Tired-looking Leafs badly need win

BILL LANKHOF, QMI AGENCY

, Last Updated: 9:04 AM ET

Just call it the sports world’s remake of The Gang That Couldn’t Shoot Straight. Tonight the Toronto Maple Leafs play the Carolina Hurricane.

This is like the Bad News Bears — before they stopped fielding baseballs with their shins — on ice skates.

The Hurricane have won three games on the road all year. The Leafs have won twice in the last 10 games. These teams are in a feverish battle for last place and they’ve gotten there on merit.

Ron Wilson had a lot of expectations last autumn. Ending up cast in the role of Inspector Clouseau was not one of them. But here he is at the helm of a team that can’t score and doesn’t defend. When the big news at practice is the potential return of defenceman Carl Gunnarsson, an NHL veteran of eight games, and the possible call-up of Tyler Bosak from the Marlies in an effort to find someone who can find the back of the net without a GPS, it can’t be a good thing.

This might be a matchup nobody deserves to win. But, for Leafs general manager Brian Burke it might be as big a game as his team plays. “Eh, Brian,” yelled a fan at the recent Winter Classic in Boston, “tanks fer Taylor Hall”. The Bruins get Toronto’s pick in the draft and a loss tonight brings a potential No. 1 choice that much closer to a Bruin uniform.

“We really need the points. It’s a huge game for us,” said Leafs’ Niklas Hagman yesterday. Huge, and not just for the aforementioned reason. The Leafs are teetering on emotional armagedeon and need some success to bolster a sagging confidence.
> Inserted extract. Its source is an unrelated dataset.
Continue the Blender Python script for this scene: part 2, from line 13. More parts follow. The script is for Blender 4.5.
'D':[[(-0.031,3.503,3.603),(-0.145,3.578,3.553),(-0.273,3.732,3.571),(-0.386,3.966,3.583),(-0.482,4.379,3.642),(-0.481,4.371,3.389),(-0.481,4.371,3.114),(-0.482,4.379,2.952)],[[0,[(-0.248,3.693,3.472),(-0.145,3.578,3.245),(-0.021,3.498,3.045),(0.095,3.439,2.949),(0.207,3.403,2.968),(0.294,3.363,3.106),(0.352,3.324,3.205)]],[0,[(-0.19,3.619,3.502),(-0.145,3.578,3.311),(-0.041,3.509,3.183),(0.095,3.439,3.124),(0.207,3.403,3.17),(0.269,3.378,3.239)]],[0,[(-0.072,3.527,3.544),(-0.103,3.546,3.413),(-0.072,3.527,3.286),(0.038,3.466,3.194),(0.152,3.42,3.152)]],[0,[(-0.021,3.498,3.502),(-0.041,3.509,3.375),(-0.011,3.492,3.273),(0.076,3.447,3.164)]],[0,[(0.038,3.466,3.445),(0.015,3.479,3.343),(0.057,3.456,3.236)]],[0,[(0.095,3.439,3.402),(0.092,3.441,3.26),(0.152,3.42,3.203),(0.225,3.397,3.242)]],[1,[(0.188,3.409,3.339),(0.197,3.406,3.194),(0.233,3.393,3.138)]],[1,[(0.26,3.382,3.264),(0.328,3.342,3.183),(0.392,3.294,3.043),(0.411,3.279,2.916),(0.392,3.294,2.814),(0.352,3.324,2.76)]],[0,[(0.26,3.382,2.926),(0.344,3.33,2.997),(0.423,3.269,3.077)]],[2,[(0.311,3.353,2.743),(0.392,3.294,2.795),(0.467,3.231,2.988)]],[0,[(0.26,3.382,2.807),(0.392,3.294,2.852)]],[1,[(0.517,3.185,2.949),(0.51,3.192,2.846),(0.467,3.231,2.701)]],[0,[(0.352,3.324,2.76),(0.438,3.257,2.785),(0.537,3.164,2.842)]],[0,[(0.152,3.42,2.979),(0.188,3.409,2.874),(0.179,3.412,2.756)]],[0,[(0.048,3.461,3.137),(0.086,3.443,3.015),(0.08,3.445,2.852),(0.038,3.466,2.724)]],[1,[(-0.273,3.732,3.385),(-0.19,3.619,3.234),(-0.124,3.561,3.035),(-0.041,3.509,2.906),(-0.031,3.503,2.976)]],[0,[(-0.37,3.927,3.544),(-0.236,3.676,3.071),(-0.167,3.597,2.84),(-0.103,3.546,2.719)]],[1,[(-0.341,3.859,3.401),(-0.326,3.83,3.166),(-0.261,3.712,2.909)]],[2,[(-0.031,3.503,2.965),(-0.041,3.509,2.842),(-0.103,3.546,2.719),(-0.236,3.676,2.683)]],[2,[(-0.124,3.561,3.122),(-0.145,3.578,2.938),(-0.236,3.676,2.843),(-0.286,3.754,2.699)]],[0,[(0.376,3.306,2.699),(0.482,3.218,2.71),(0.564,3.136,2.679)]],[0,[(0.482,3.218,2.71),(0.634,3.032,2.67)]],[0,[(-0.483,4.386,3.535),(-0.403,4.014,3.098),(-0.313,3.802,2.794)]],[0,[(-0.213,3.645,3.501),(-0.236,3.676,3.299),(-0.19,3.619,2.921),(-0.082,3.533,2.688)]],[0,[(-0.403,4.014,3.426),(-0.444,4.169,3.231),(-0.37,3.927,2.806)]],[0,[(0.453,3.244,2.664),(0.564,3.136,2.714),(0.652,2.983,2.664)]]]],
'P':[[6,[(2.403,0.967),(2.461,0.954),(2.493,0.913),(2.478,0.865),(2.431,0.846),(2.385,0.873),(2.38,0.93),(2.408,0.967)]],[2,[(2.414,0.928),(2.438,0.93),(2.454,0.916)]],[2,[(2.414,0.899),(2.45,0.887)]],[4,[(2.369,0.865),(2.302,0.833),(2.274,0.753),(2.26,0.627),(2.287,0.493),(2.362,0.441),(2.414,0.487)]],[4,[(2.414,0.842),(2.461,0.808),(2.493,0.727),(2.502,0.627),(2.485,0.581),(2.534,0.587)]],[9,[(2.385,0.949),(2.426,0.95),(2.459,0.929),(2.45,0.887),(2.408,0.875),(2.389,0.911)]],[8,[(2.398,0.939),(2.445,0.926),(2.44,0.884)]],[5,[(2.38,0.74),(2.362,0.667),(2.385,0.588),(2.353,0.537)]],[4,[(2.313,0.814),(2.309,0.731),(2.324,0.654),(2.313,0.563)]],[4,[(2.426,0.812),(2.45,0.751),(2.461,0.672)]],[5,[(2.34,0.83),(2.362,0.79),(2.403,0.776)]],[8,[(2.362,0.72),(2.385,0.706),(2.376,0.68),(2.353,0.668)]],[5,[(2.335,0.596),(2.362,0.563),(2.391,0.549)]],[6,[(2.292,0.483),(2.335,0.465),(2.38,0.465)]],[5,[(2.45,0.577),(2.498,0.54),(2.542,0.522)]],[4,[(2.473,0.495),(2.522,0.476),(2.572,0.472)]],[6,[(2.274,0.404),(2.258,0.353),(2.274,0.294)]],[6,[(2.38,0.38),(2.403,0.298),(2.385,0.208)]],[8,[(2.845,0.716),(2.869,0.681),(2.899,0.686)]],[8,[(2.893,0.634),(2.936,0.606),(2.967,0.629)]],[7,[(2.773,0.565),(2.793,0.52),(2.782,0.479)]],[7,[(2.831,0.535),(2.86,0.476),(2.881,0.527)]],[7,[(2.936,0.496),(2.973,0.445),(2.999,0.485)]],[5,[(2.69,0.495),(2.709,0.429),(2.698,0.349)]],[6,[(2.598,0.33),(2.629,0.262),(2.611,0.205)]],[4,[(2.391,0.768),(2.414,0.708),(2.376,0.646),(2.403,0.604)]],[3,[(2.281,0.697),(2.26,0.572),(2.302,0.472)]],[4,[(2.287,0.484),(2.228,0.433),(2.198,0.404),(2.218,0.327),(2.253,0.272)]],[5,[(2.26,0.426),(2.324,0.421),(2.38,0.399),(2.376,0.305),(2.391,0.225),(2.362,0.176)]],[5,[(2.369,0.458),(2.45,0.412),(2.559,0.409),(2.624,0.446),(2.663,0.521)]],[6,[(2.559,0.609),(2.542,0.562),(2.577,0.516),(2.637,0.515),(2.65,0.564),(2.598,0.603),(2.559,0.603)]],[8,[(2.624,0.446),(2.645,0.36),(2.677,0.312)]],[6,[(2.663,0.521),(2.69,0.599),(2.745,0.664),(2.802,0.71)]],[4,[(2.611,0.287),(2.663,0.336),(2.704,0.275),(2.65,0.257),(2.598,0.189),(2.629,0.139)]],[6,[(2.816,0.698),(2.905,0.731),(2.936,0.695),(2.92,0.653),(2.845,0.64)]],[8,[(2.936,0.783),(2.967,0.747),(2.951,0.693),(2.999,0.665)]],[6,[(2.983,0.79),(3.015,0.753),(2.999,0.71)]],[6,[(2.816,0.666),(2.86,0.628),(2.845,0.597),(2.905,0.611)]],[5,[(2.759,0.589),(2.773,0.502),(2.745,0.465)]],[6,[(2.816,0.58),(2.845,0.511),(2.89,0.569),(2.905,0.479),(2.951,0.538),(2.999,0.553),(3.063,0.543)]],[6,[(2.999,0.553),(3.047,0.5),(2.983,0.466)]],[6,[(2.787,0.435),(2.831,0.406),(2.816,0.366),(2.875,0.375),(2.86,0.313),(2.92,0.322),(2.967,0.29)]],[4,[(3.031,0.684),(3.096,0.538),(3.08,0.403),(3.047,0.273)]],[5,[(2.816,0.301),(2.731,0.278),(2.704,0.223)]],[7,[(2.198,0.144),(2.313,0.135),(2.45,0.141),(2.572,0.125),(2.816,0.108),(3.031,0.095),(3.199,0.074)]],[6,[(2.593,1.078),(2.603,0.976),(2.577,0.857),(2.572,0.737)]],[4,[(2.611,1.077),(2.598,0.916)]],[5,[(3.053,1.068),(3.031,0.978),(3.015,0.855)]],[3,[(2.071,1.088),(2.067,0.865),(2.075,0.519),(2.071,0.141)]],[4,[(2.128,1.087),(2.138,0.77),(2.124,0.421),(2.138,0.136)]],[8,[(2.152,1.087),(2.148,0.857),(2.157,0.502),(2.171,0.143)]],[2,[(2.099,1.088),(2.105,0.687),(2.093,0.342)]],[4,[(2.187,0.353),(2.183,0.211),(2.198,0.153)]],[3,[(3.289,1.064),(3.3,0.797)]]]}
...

The problem isn’t just Phil Kessel’s failure to score more than one goal in 12 games. This is a team that can’t kill penalties, has allowed more goals than any other NHL team and is backed by inconsistent goaltending. Rickard Wallin is a well-spoken young man you’d be pleased to see your daughter bring home but that doesn’t excuse the fact he’s gone 34 games without so much as one goal. “I’m not the kind of guy that can take over a game like a Crosby or Kessel,” said Wallin, “(but) I’ve played enough high-level hockey to know I can play with these guys.” Maybe. But there has been little hard evidence.

Hagman is the team’s leading goal scorer with 16 — yet he has just two in his last 15 games and only three since Nov. 30. “It’s been a little weird,” he said.

Yesterday, Wilson went back to basics working on the powerplay, penalty killing and blocking shots. But the season is half done. It’s not like these guys don’t know what they have to do so much as that they won’t do it, can’t do it — or simply have stopped believing they can do it.

Hagman agreed stress is showing. “It could be. When you look at the chances Phil has had if he were given 10 chances, he’d put in eight of those but now it seems like a stick comes from nowhere and stops it. This game is a lot more fun when you’re relaxed. When you’re not you really have to battle through it.

“When you have a lot of games like we’ve had in December and January it’s tough on your body but it is also tough mentally. You get one bad game and carry it into the next game. Mentally if you’re down it affects you physically; your body doesn’t feel good, you feel tired, slow; but when your head is feeling good, when it seems sunny all the time even if you’re dead tired you are able to find the energy.”

Right now the Leafs look tired. And dead.

“When you have confidence you feel like you can do anything,” said Hagman, “when you don’t ...” The thought is left uncompleted. You know, like a Leafs’ scoring chance.